The geometry of mixing in time-periodic chaotic flows. I. Asymptotic directionality in physically realizable flows and global invariant properties

Abstract

This paper demonstrates that the geometry and topology of material lines in 2D time-periodic chaotic flows is controlled by a global geometric property referred to as asymptotic directionality. This property implies the existence of local asymptotic orientations at each point within the chaotic region, determined by the unstable eigendirections of the Jacobian matrix of the nth iterative of the Poincaré map associated with the flow. Asymptotic directionality also determines the geometry of the invariant unstable manifolds, which are everywhere tangent to the field of asymptotic eigendirections. This fact is used to derive simple non-perturbative methods for reconstructing the global invariant manifolds to any desired level of detail. The geometric approach associated with the existence of a field of invariant unstable subspaces permits us to introduce the concept of a geometric global unstable manifold as an intrinsic property of a Poincaré map of the flow, defined as a class of equivalence of integral manifolds belonging to the invariant unstable foliation. The connection between the geometric global unstable manifold and the global unstable manifold of hyperbolic periodic points is also addressed. Since material lines evolved by a chaotic flow are asymptotically attracted to the geometric global unstable manifold of the Poincaré map, in a sense that will be made clear in the article, the reconstruction of unstable integral manifolds can be used to obtain a quantitative characterization of the topological and statistical properties of partially mixed structures. Two physically realizable systems are analyzed: closed cavity flow and flow between eccentric cylinders.
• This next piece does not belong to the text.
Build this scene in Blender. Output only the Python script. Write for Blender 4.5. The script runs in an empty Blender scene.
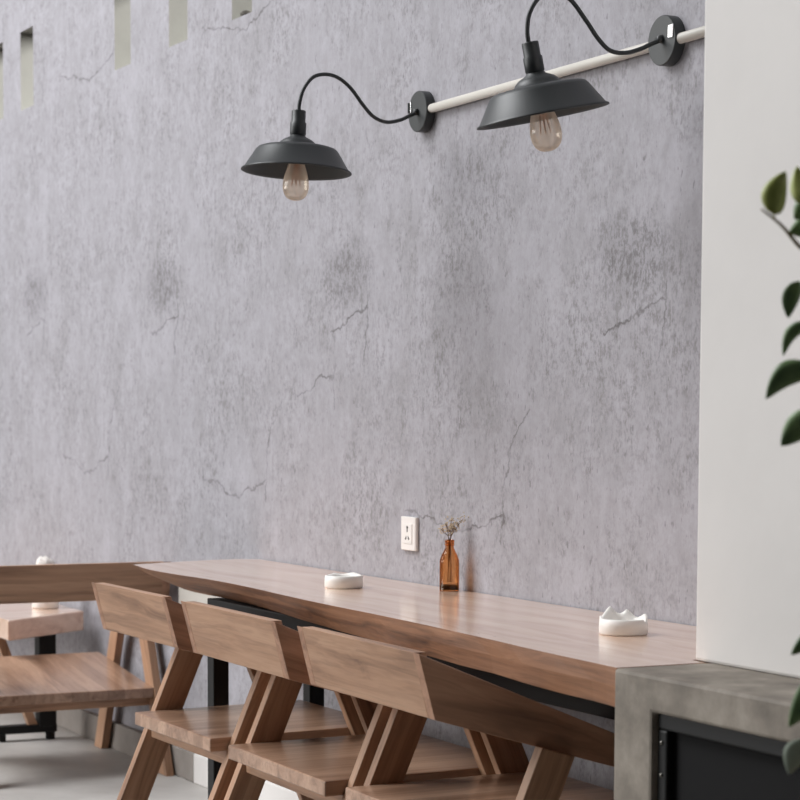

Asymptotic directionality provides evidence of a global self-organizing structure characterizing chaotic flow which is analogous to that of Anosov diffeomorphisms, which turns out to be the basic prototype of mixing systems. In this framework, we show how partially mixed structures can be quantitatively characterized by a nonuniform stationary measure (different from the ergodic measure) associated with the dynamical system generated by the field of asymptotic unstable eigenvectors.